NEPAL’S THIRD-COUNTRY TRADE

96 percent of containers bringing import goods return empty

August 2, 2017 09:55 AM Ritesh Tripathi


BIRGUNJ, Aug 1: More than 96 percent of containers that enter Nepal carrying third-country imports from Indian port have been returning to India empty for the past 13 years as they do not get goods for the return leg.

As Nepal’s export to third countries is very low, Nepal is sending containers empty. According to Inland Container Depot (ICD) in Sirsiya of Birgunj, of the 100 containers bringing import country goods to Nepal, only four containers return with exportable goods.

A total of 33,196 containers brought import goods to Nepal in Fiscal Year 2016/17. Of them, only 1,254 containers returned with country’s export goods, according to the office. A total of 31,942 containers, which is 96.22 percent of the total containers, returned empty.

The situation has remained more or less the same since the ICD in Sirsiya came into operation in 2004/2005. Of the 237,397 containers that brought import goods to the Sirsiya ICD in the past 13 years, only 8,638 containers carried back Nepal’s exports to the Indian port, according to officials of the ICD in Sirsiya.

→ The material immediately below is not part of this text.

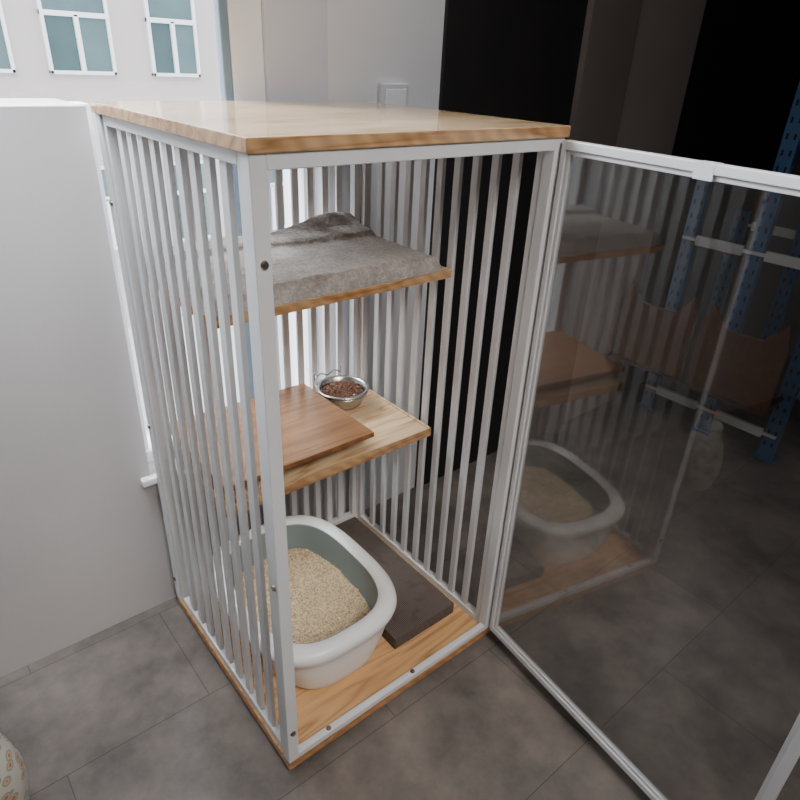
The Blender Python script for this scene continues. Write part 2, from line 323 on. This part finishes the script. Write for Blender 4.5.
# ------------------------------------------------------------------ litter box
def sell(hx_,hy_,z,n=3.1,seg=96):
    r=[]
    for i in range(seg):
        t=2*math.pi*i/seg; c,s=math.cos(t),math.sin(t)
        r.append((hx_*math.copysign(abs(c)**(2/n),c),hy_*math.copysign(abs(s)**(2/n),s),z))
    return r
def loft(name,prof,hx_,hy_,mat,parent,capfirst=False,caplast=False):
    bm=bmesh.new(); rings=[]
    for q in prof:
        d,z=q[:2]; dy=q[2] if len(q)>2 else d
        rings.append([bm.verts.new(p) for p in sell(hx_-d,hy_-dy,z)])
    k=len(rings[0])
    for a,b_ in zip(rings,rings[1:]):
        for i in range(k): bm.faces.new((a[i],a[(i+1)%k],b_[(i+1)%k],b_[i]))
    if capfirst: bm.faces.new(rings[0])
    if caplast: bm.faces.new(rings[-1])
    return finish(bm,name,mat,parent,smooth=True)
LB=empty('litter_box',(.209,.290,zb1+.0005),'white litter tray with grey-green inner pan on the pine base','litter box')
hx_,hy_=.182,.230
loft('tray_body',[(.064,0,.046),(.056,.003,.037),(.050,.014,.029),(.047,.034,.024),(.034,.060,.018),(.024,.088,.014),(.017,.108,.012),(.009,.120,.008),(.002,.132,.002),(-.001,.144),(.001,.153),(.008,.160),(.020,.163),(.032,.1615),(.039,.155)],hx_,hy_,M['litter_white'],LB,True)
loft('inner_pan',[(.0385,.157),(.042,.135),(.048,.090),(.056,.05),(.066,.012)],hx_,hy_,M['litter_grey'],LB,False,True)
rx,ry=hx_-.0485,hy_-.0485
zl=.084
V=[];F=[]
def lh(x,y): return zl+.010*noise.noise(Vector((x*14,y*14,0)))+.004*noise.noise(Vector((x*50,y*50,2)))
rs=(.999,.85,.7,.55,.4,.25,.1,.02)
for s in rs:
    for p in sell(rx-.001,ry-.001,0): V.append((p[0]*s,p[1]*s,lh(p[0]*s,p[1]*s)-.004))
for k in range(len(rs)-1):
    for i in range(96): j=(i+1)%96; F.append((k*96+i,k*96+j,(k+1)*96+j,(k+1)*96+i))
cnt=0
while cnt<9500:
    x,y=random.uniform(-rx,rx),random.uniform(-ry,ry)
    if abs(x/(rx-.003))**3.1+abs(y/(ry-.003))**3.1>1: continue
    cnt+=1
    z=lh(x,y)-.003+random.uniform(-.001,.0025); L=random.uniform(.0025,.0055)/2; rr=random.uniform(.001,.0015)
    mt=Matrix.Translation((x,y,z))@Matrix.Rotation(random.uniform(0,6.3),4,'Z')@Matrix.Rotation(random.uniform(-.5,.5),4,'Y')
    b0=len(V)
    for xx in (-L,L):
        for q in range(5):
            a=q*2*math.pi/5; V.append(tuple(mt@Vector((xx,rr*math.cos(a),rr*math.sin(a)))))
    for q in range(5): w_=(q+1)%5; F.append((b0+q,b0+w_,b0+5+w_,b0+5+q))
    F.append(tuple(b0+q for q in (4,3,2,1,0))); F.append(tuple(b0+5+q for q in range(5)))
me=bpy.data.meshes.new('cat_litter'); me.from_pydata(V,[],F); me.materials.append(M['litter'])
o=bpy.data.objects.new('cat_litter',me); COL.objects.link(o); o.location=LB.location; tag(o,'tan wood pellet cat litter filling the white tray','cat litter',kind='stuff')

# ------------------------------------------------------------------ scratcher
sc=boxes('cardboard_scratcher',[(-.097,.097,-.217,.217,0,.034)],M['card'],bevel=.002)
sc.location=(.440,.306,zb1+.0005); tag(sc,'dark brown corrugated cardboard scratching pad on pine base','scratching pad')

# ------------------------------------------------------------------ bowl
BW=empty('food_bowl',(.456,.470,.508),'round stainless steel food bowl with brown kibble in wire holder','bowl')
lathe('bowl_body',[(.001,.001),(.042,.0),(.049,.004),(.056,.022),(.060,.038),(.062,.0405),(.066,.040),(.0675,.0425),(.066,.0455),(.061,.046),(.0575,.043),(.053,.024),(.046,.007),(.001,.005)],M['steel'],BW,64)
ring=[(.0625*math.cos(t*math.pi/20),.0625*math.sin(t*math.pi/20),.035) for t in range(40)]
def hook(x): return ([(x,.045,.035),(x,.062,.035),(x,.0690,.050),(x,.0690,.068),(x,.0725,.070)],False)
tube('wire_holder',[(ring,True),hook(-.040),hook(.040),([(-.040,.0690,.050),(-.02,.0690,.060),(0,.0690,.050),(.02,.0690,.060),(.040,.0690,.050)],False)],.0022,M['steel'],BW)
bm=bmesh.new()
for i in range(300):
    a,r_=random.uniform(0,6.283),.048*math.sqrt(random.random())
    mt=Matrix.Translation((r_*math.cos(a),r_*math.sin(a),.032+.009*(1-(r_/.052)**2)+random.uniform(-.002,.002)))@Matrix.Rotation(random.uniform(0,3),4,'X')@Matrix.Diagonal((1,1,.65,1))
    bmesh.ops.create_icosphere(bm,subdivisions=1,radius=random.uniform(.0036,.005),matrix=mt)
o=finish(bm,'dry_kibble',M['kibble'],smooth=True); o.location=BW.location; tag(o,'brown dry pet kibble heaped in the steel bowl','pet food',kind='stuff')

# ------------------------------------------------------------------ floral jar
J=empty('flower_patterned_jar',(-.470,.268,0),'cream jar with red and green floral pattern on floor','jar')
k=2.3
lathe('jar_body',[(.042,0),(.054,.008*k),(.063,.030*k),(.064,.05*k),(.054,.074*k),(.035,.092*k),(.031,.102*k)],M['floral'],J,48,(0,0,0),True)
lathe('jar_lid',[(.033,.102*k),(.033,.106*k),(.025,.112*k),(.010,.115*k),(.006,.118*k)],M['floral'],J,48,(0,0,0),True)
lathe('lid_knob',[(.006,.117*k),(.013,.122*k),(.013,.127*k),(.005,.131*k),(.001,.132*k)],M['pink'],J,24,(0,0,0),True)

# ------------------------------------------------------------------ rack
RK=empty('storage_rack',(2.07,.19,0),'blue slotted steel storage rack with white beams','rack')
ups=[(.0,.26,.95),(.0,.01,1.9),(.0,-.24,1.0),(.40,.26,.8),(.40,.01,.8),(.40,-.24,.8)]
for x,y,h in ups:
    L=[(x-.03,x-.005,y-.026,y-.023,0,h,0),(x-.033,x-.03,y-.026,y+.026,0,h,0),(x-.04,x+.02,y-.04,y+.04,0,.012,0)]
    z=.06
    while z<h-.03:
        L.append((x-.0335,x-.033,y-.016,y-.009,z,z+.018,1)); L.append((x-.0335,x-.033,y+.009,y+.016,z,z+.018,1)); z+=.05
    boxes('upright',L,M['rack_blue'],RK,0,mats=[M['rack_blue'],M['black']])
for z in (.09,.72):
    for x in (-.04,.42):
        boxes('beam',[(x-.012,x+.004,-.21,-.03,z,z+.035),(x-.012,x+.004,.05,.225,z,z+.035),(x-.008,x+.002,-.26,.28,z+.012,z+.024)],M['beam_white'],RK,.002)
boxes('deck',[(-.23,.41,-.24,.375,.255,.262)],M['darkwood'],RK,0)
def earboard(loc,w=.30,h=.32):
    bm=bmesh.new(); b0=h*.74; ol=[(-w/2,0),(w/2,0),(w/2,b0),(w/2-.022,h),(w/2-.085,b0+.004)]
    for i in range(1,6):
        t=i/6; ol.append(((w/2-.085)*(1-2*t),b0+.004))
    ol+=[(-w/2+.085,b0+.004),(-w/2+.022,h),(-w/2,b0)]
    a=[bm.verts.new((0,y,z)) for y,z in ol]; b_=[bm.verts.new((.012,y,z)) for y,z in ol]
    bm.faces.new(a); bm.faces.new(b_)
    for i in range(len(ol)): j=(i+1)%len(ol); bm.faces.new((a[i],a[j],b_[j],b_[i]))
    o=finish(bm,'eared_wooden_board',M['rackwood'],None,.002); o.location=loc
    return tag(o,'brown wooden board with two pointed ears on rack','wooden board',group='eared boards on the rack')
earboard((1.86,.412,.2625)); earboard((1.86,.09,.2625))

# ------------------------------------------------------------------ lights / world
w=bpy.data.worlds.new('World'); S.world=w; w.use_nodes=True
bg=w.node_tree.nodes['Background']; bg.inputs[0].default_value=(.88,.94,1.0,1); bg.inputs[1].default_value=3.8
sd=bpy.data.lights.new('sun','SUN'); sd.energy=1.2; sd.angle=.05; sd.color=(1,.95,.9); so=bpy.data.objects.new('sun',sd); COL.objects.link(so)
so.rotation_euler=(math.radians(52),0,math.radians(-15))
def area(name,loc,target,size,en,col,spread=180):
    l=bpy.data.lights.new(name,'AREA'); l.shape='RECTANGLE'; l.size,l.size_y=size; l.energy=en; l.color=col; l.spread=math.radians(spread)
    o=bpy.data.objects.new(name,l); COL.objects.link(o); o.location=loc
    o.rotation_euler=(Vector(target)-Vector(loc)).to_track_quat('-Z','Y').to_euler()
area('daylight_boost',(-.3,2.2,2.6),(.25,.3,.6),(1.6,1.2),380,(.93,.97,1))  # added lamp outside, boosts the sky light through the window
area('cabinet_fill',(.05,-1.6,2.3),(.33,.15,.3),(.9,.8),6.2,(1,.955,.91),60)  # added fill lamp, no real fixture, lights the cabinet front and inside
area('wall_fill',(-.55,.42,1.68),(-.5,.6,1.2),(1.0,.05),6.0,(.84,.92,1),75)  # added lamp, imitates the window's glow along the wall top
area('wall_fill',(.5,.1,2.4),(.65,.6,1.5),(.5,.15),2.2,(.92,.95,1),110)  # added lamp, brightens the wall right of the window

# ------------------------------------------------------------------ camera
cam=bpy.data.cameras.new('camera'); co=bpy.data.objects.new('camera',cam); COL.objects.link(co); S.camera=co
co.location=(-.35939,-.70733,1.28304); co.rotation_euler=(1.07984,-.04114,-.68609); cam.sensor_width=36; cam.lens=28.52; cam.clip_start=.01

Bishnukant Chaudhary, CEO of Himalayan Terminals which operates the ICD, said the number of containers has been increasing with each passing year, reflecting the country’s rising imports. “As containers have to return empty, we are forced to pay for their return journey as well,” Pradip Kedia, former president of Birgunj Chamber of Commerce and Industries (BCCI), told Republica. “As shipping company would not want to face deficit by transporting containers to Nepal, we persuade them by promising to pay for the return journey as well.” 

Chaudhary also said that shipping company charges importers for two-way journey because they know that most of the containers will not get cargo while returning. 

Om Prakash Sharma, president of BCCI, said their import cost could go down if there is rise in exports. “This is happening because the government has not taken any initiative to increase exports,” he added.

Nepal mostly imports goods like plastic mulch, iron, chemical fertilizers, plastic goods, spices, liquor, several kinds of beans, soft drinks, betel nuts, machineries, lubricant, cosmetics, tea, coffee, cold drinks, sugar, carpet, paper, chemical, aluminum and industrial raw materials from foreign containers. It exports limited products like juice, jam, toothpastes and handicrafts, among others.

Meanwhile, number of containers bringing import goods to Sirsiya ICD increased by 14 percent to 33,196 in 2016/17. In the 2015/16, 20,188 containers had brought import goods to Nepal from the Indian ports. To bring containers from Indian ports, the Sirsiya ICD used 383 racks in 2016/16. Each rack contains 90 containers (20 ft). 

Meanwhile, one rack of containers brought import goods from Visakhapatnam Port of Andhra Pradesh in the last fiscal year. India and Nepal have agreed the port as an alternative to the Kolkata port.